We would expect Mr. Cuccinelli to understand that, particularly given his former elected position as Virginia’s top law enforcement officer.

In that role — or even now — did Mr. Cuccinelli ever stumble upon the plethora of statistics showing that black Americans face a disproportionate risk of death at the hands of police when they are arrested?

The Washington Post reported recently that 385 people have been killed by police in the first six months of 2015. Of those, nearly 30 percent were black. Considering that black people make up roughly 12 percent of the nation’s population, that’s a real problem.

Black Americans also are more likely to be stopped by police, more likely to be arrested, more likely to be convicted and more likely to be given longer sentences than white people engaged in the same activities, several studies have shown.

Mr. Cuccinelli apparently is tone deaf. And he’s also president of the Senate Conservatives Fund, a political action committee dedicated to electing “true conservatives” to the U.S. Senate.

In his November 2013 run for governor, Mr. Cuccinelli lost by a mere 56,000 votes to Democrat Terry McAuliffe. A recent poll by North Carolina-based Public Policy Polling indicates he may have support to make a second run for governor in 2017. A majority of Virginia Republicans polled — 37 percent — picked him as their preferred nominee, with former House Majority Leader and staunch President Obama opponent Eric I. Cantor polling second at 16 percent.

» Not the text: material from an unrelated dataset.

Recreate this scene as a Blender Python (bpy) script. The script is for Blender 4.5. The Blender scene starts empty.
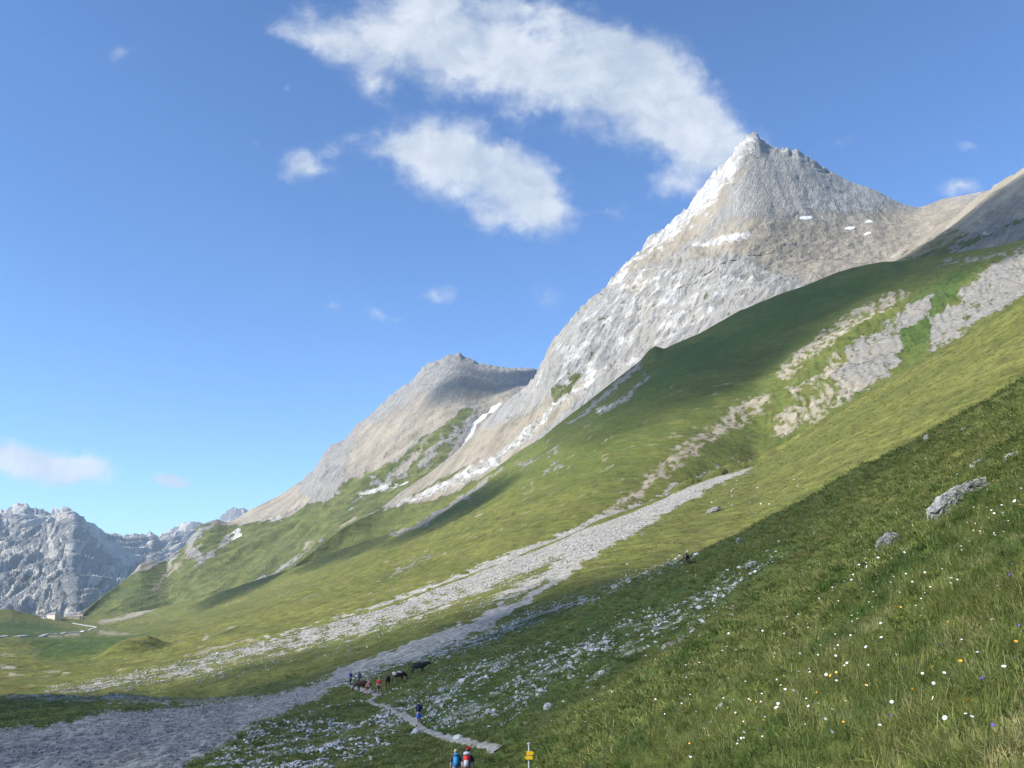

Mr. Cuccinelli had the most favorable rating among GOP potentials, with his greatest support coming from Republican respondents who described themselves as “very conservative,” according to the poll.

We say, “Whew,” when we think about how his election in 2013 would impact Virginians today.

We dodged a bullet — but maybe only temporarily. 2017 is around the corner when Virginia’s future may be advanced or derailed.

Black Lives Matter, and so do Black Votes.

That’s why it’s important not only to register, but to actually vote.